The R Word

I get it; how much negative news can we as small investors endure?  But when the house is not only on fire but almost fully engulfed is it bad news or good that someone’s telling you to get out?

Folks, we’re not simply in the midst of a bearish stock market.  We’re now witness to the worst stock market in the beginning of a new year since they started keeping records in 1897.  The Dow tanked 565 points yesterday before clambering up to a wheezy negative 249.  But stock market die-hards in search of bargains in international stocks will also be disappointed: Chinese stocks have already shed sixteen percent of their value.

We’ve had increasingly insistent warnings, but now it’s time we man up and confront the possibility that we’re inching closer to recession.

Andrew Levin, former advisor to Fed Chair, Janet Yellen, has observed our country’s so-called “jobs boom” probably won’t last.  Keep in mind the Fed authorized its first rate raise in almost a decade based on what the Federal Open Market Committee (FOMC) concluded was an optimistic domestic employment trend.

But as Washington Post reporter Matt O’Brien points out, “Industrial production is falling as fast as it does when there’s historically been a recession, and core retail sales, which strip out cars, gas, and building materials, started declining in December.” Think about it – retail sales declined in December.  So, to incurable optimists who insist we’re not headed for a recession, I can only reply, “if it looks like a duck, and quacks like a duck ….”
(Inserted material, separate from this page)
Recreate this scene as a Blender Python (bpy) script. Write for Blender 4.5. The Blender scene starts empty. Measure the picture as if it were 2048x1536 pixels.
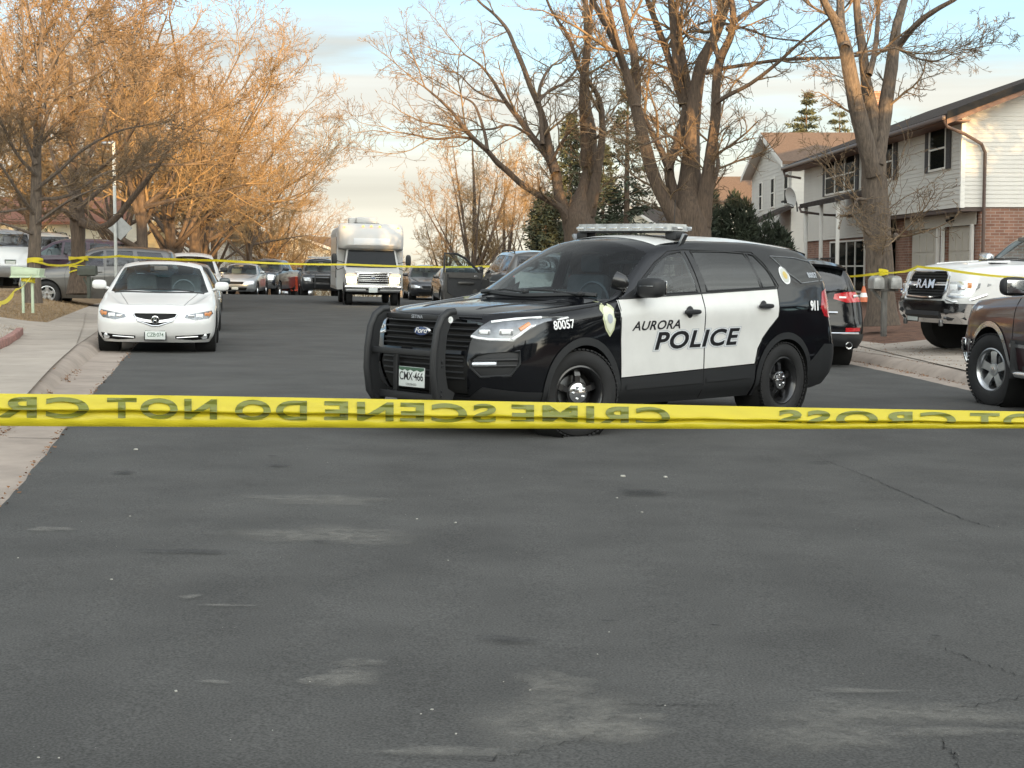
import bpy, bmesh, math, random
import numpy as np
from mathutils import Vector, Matrix
from mathutils.bvhtree import BVHTree

SC = bpy.context.scene
COL = SC.collection
R = math.radians

# ------------------------------------------------------------------ camera
FPX = 3078.0            # focal length in pixels of the 2048 px wide frame
CAM_Z = 1.43
PITCH = R(4.27)
cam_d = bpy.data.cameras.new('camera')
cam = bpy.data.objects.new('camera', cam_d)
COL.objects.link(cam)
cam_d.sensor_width = 36.0
cam_d.lens = FPX / 2048 * 36.0
cam_d.clip_start = 0.05
cam_d.clip_end = 3000
cam.location = (0, 0, CAM_Z)
cam.rotation_euler = (R(90) - PITCH, 0, 0)
SC.camera = cam

# ------------------------------------------------------------------ sun and sky
SUN_EL = R(5.0)
SUN_AZ_X, SUN_AZ_Y = 0.36, -0.93          # where the sun stands, seen from above (behind the camera, a little right)
_n = math.hypot(SUN_AZ_X, SUN_AZ_Y)
sun_dir = Vector((SUN_AZ_X / _n * math.cos(SUN_EL), SUN_AZ_Y / _n * math.cos(SUN_EL), math.sin(SUN_EL)))
sun_d = bpy.data.lights.new('sun', 'SUN')
sun_d.energy = 4.7
sun_d.angle = R(0.5)
sun_d.color = (1.0, 0.62, 0.26)
sun = bpy.data.objects.new('sun', sun_d)
COL.objects.link(sun)
sun.rotation_euler = (-sun_dir).to_track_quat('-Z', 'Y').to_euler()

SC.view_settings.view_transform = 'Standard'
SC.view_settings.look = 'None'
SC.view_settings.gamma = 1.0
SC.view_settings.use_curve_mapping = False
SC.view_settings.exposure = 1.5

world = bpy.data.worlds.new('World')
SC.world = world
world.use_nodes = True


def build_world():
    nt = world.node_tree
    nt.nodes.clear()
    N, L = nt.nodes.new, nt.links.new
    out = N('ShaderNodeOutputWorld')
    bg = N('ShaderNodeBackground')
    bg.inputs[1].default_value = 0.15
    sky = N('ShaderNodeTexSky')
    sky.sky_type = 'NISHITA'
    sky.sun_disc = False
    sky.sun_elevation = SUN_EL
    sky.sun_rotation = math.atan2(SUN_AZ_X, SUN_AZ_Y)
    sky.altitude = 1600
    sky.air_density = 1.0
    sky.dust_density = 0.6
    sky.ozone_density = 2.0
    tc = N('ShaderNodeTexCoord')
    sep = N('ShaderNodeSeparateXYZ')
    L(tc.outputs['Generated'], sep.inputs[0])
    # streaky high cloud: noise stretched along the horizon
    mp = N('ShaderNodeMapping')
    mp.inputs['Scale'].default_value = (1.5, 1.5, 16.0)
    mp.inputs['Rotation'].default_value = (0.0, R(3), R(20))
    mp.inputs['Location'].default_value = (3.1, 1.7, 0.62)
    L(tc.outputs['Generated'], mp.inputs['Vector'])
    nz = N('ShaderNodeTexNoise')
    nz.inputs['Scale'].default_value = 1.6
    nz.inputs['Detail'].default_value = 6
    nz.inputs['Roughness'].default_value = 0.55
    nz.inputs['Distortion'].default_value = 0.25
    L(mp.outputs[0], nz.inputs['Vector'])
    # less cloud higher up, so the clear blue shows there
    el = N('ShaderNodeValToRGB')
    el.color_ramp.elements[0].position = .02; el.color_ramp.elements[0].color = (.80, .80, .80, 1)
    el.color_ramp.elements[1].position = .42; el.color_ramp.elements[1].color = (.95, .95, .95, 1)
    for p_, v_ in ((.10, .62), (.17, .42), (.24, .46)):
        q_ = el.color_ramp.elements.new(p_); q_.color = (v_, v_, v_, 1)
    L(sep.outputs['Z'], el.inputs[0])
    eo = N('ShaderNodeMath'); eo.operation = 'SUBTRACT'; eo.inputs[1].default_value = .5
    L(el.outputs[0], eo.inputs[0])
    ad = N('ShaderNodeMath'); ad.operation = 'ADD'
    L(nz.outputs['Fac'], ad.inputs[0]); L(eo.outputs[0], ad.inputs[1])
    cr = N('ShaderNodeValToRGB')
    cr.color_ramp.interpolation = 'EASE'
    cr.color_ramp.elements[0].position = 0.40
    cr.color_ramp.elements[0].color = (.34, .34, .34, 1)
    cr.color_ramp.elements[1].position = 0.66
    cr.color_ramp.elements[1].color = (1, 1, 1, 1)
    L(ad.outputs[0], cr.inputs[0])
    # cloud colour: warm cream low in the sky, cooler white further up
    cc = N('ShaderNodeValToRGB')
    e = cc.color_ramp.elements
    e[0].position = 0.0; e[0].color = (*CLOUD_LOW, 1)
    e[1].position = 1.0; e[1].color = (*CLOUD_HIGH, 1)
    e2 = e.new(0.16); e2.color = (*CLOUD_MID, 1)
    e3 = e.new(0.26); e3.color = (*CLOUD_MID2, 1)
    mr = N('ShaderNodeMapRange')
    mr.inputs['From Min'].default_value = 0.0
    mr.inputs['From Max'].default_value = 0.80
    L(sep.outputs['Z'], mr.inputs['Value'])
    # fine grey bands inside the cloud sheet
    mp2 = N('ShaderNodeMapping')
    mp2.inputs['Scale'].default_value = (1.2, 1.2, 34.0)
    mp2.inputs['Rotation'].default_value = (0, R(-2), 0)
    L(tc.outputs['Generated'], mp2.inputs['Vector'])
    nz2 = N('ShaderNodeTexNoise')
    nz2.inputs['Scale'].default_value = 1.3
    nz2.inputs['Detail'].default_value = 4
    L(mp2.outputs[0], nz2.inputs['Vector'])
    br = N('ShaderNodeMapRange')
    br.inputs['From Min'].default_value = 0.3
    br.inputs['From Max'].default_value = 0.7
    br.inputs['To Min'].default_value = 0.84
    br.inputs['To Max'].default_value = 1.12
    L(nz2.outputs['Fac'], br.inputs['Value'])
    L(mr.outputs[0], cc.inputs[0])
    sc_ = N('ShaderNodeVectorMath'); sc_.operation = 'SCALE'
    L(cc.outputs[0], sc_.inputs[0]); L(br.outputs[0], sc_.inputs['Scale'])
    # the sky is far brighter on the side where the sun is setting
    dt = N('ShaderNodeVectorMath'); dt.operation = 'DOT_PRODUCT'
    dt.inputs[1].default_value = tuple(sun_dir)
    L(tc.outputs['Generated'], dt.inputs[0])
    gl = N('ShaderNodeValToRGB')
    g_ = gl.color_ramp.elements
    g_[0].position = 0.0; g_[0].color = (.1, .1, .1, 1)
    g_[1].position = 1.0; g_[1].color = (.72, .66, .58, 1)
    for p_, v_ in ((.30, .1), (.45, .155), (.60, .33), (.80, .50)):
        q_ = g_.new(p_); q_.color = (v_, v_ * .985, v_ * .95, 1)
    hm = N('ShaderNodeMapRange'); hm.inputs['From Min'].default_value = -1
    L(dt.outputs['Value'], hm.inputs['Value']); L(hm.outputs[0], gl.inputs[0])
    gm = N('ShaderNodeVectorMath'); gm.operation = 'MULTIPLY'
    L(sc_.outputs[0], gm.inputs[0]); L(gl.outputs[0], gm.inputs[1])
    gs = N('ShaderNodeVectorMath'); gs.operation = 'SCALE'; gs.inputs['Scale'].default_value = 10.0
    L(gm.outputs[0], gs.inputs[0])
    mix = N('ShaderNodeMix'); mix.data_type = 'RGBA'
    L(cr.outputs[0], mix.inputs['Factor'])
    L(sky.outputs[0], mix.inputs[6])
    L(gs.outputs[0], mix.inputs[7])
    L(mix.outputs[2], bg.inputs[0])
    L(bg.outputs[0], out.inputs[0])


CLOUD_LOW = (2.32, 2.18, 1.76)
CLOUD_MID = (1.98, 2.02, 1.90)
CLOUD_MID2 = (1.75, 1.85, 1.8)
CLOUD_HIGH = (1.08, 1.18, 1.30)
build_world()


# ------------------------------------------------------------------ object helpers
def tag(o, label=None, cat=None, group=None, kind=None):
    if label: o['label'] = label
    if cat: o['category'] = cat
    if group: o['group'] = group
    if kind: o['kind'] = kind
    return o


def empty(name, loc=(0, 0, 0), label=None, cat=None, group=None):
    o = bpy.data.objects.new(name, None)
    o.empty_display_size = 0.3
    COL.objects.link(o)
    o.location = loc
    return tag(o, label, cat, group)


def link_mesh(name, me, mats, parent=None):
    o = bpy.data.objects.new(name, me)
    COL.objects.link(o)
    if mats is not None:
        for m in (mats if isinstance(mats, (list, tuple)) else [mats]):
            me.materials.append(m)
    if parent is not None:
        o.parent = parent
    return o


def np_mesh(name, V, F, mats, parent=None, smooth=True, mi=None):
    """V (n,3) array, F (m,k) array of equal-sized faces -> one mesh object."""
    V = np.asarray(V, dtype=np.float32)
    F = np.asarray(F, dtype=np.int32)
    me = bpy.data.meshes.new(name)
    k = F.shape[1]
    me.vertices.add(len(V)); me.vertices.foreach_set('co', V.ravel())
    me.loops.add(F.size); me.loops.foreach_set('vertex_index', F.ravel())
    me.polygons.add(len(F))
    me.polygons.foreach_set('loop_start', np.arange(0, F.size, k, dtype=np.int32))
    if smooth:
        me.polygons.foreach_set('use_smooth', np.ones(len(F), dtype=bool))
    if mi is not None:
        me.polygons.foreach_set('material_index', np.asarray(mi, dtype=np.int32))
    me.update(calc_edges=True)
    me.validate()
    return link_mesh(name, me, mats, parent)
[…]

If we can’t face the idea, especially those of us over forty and only just beginning to feel like we’re returning to a solid financial footing, maybe economists should designate a word for being in recession’s waiting room. How does “unraveling” sound?  This seems to be what multi-billionaire hedge fund manager George Soros has in mind in his recent New York Review of Books interview when he describes economic conditions in Europe:

“The EU is on the verge of collapse. The Greek crisis taught the European authorities the art of muddling through one crisis after another. This practice is popularly known as kicking the can down the road, although it would be more accurate to describe it as kicking a ball uphill so that it keeps rolling back down.”

Soros feels the European Union has devolved into a “relationship between debtors and creditors,” whereas it was originally formed to be “a voluntary association of equals.”  Sort of like an arrangement in which you and your supposed friend meet for dinner once a week and you keep getting stuck with the tab because he invariably forgets his wallet.

The upshot of all this economic contraction is domestic and international stock markets on the verge of collapse.  Don’t kid yourself.  We’re not simply caught in a cyclical bear-bull pattern for stocks.  If you think you just need to wait out the bust trend, then dive back in during a boom that should follow, you’re putting your wealth and future security at stake.

What you need to realize is the house is on fire, and maybe you can save something later, but your first priority is to get out.  Don’t put funds you can’t afford to lose in the path of destruction; secure them in a tangible asset that speculators and scoundrels from Wall St. to China and beyond can’t touch.  My personal favorite has always been physical gold.  It’s still priced right, though it’s creeping upward with every terrifying headline. It represents nobody’s debt and has a time-tested record of reliability.

But the best news about gold right now is it’s negatively correlated both to the U.S. dollar and to stocks dependent on that dollar.  Whether you call it recession, unraveling, or depression, it’s coming fast.  Once it touches down for its inevitable hard landing, as a gold investor, your personal wealth stands to grow.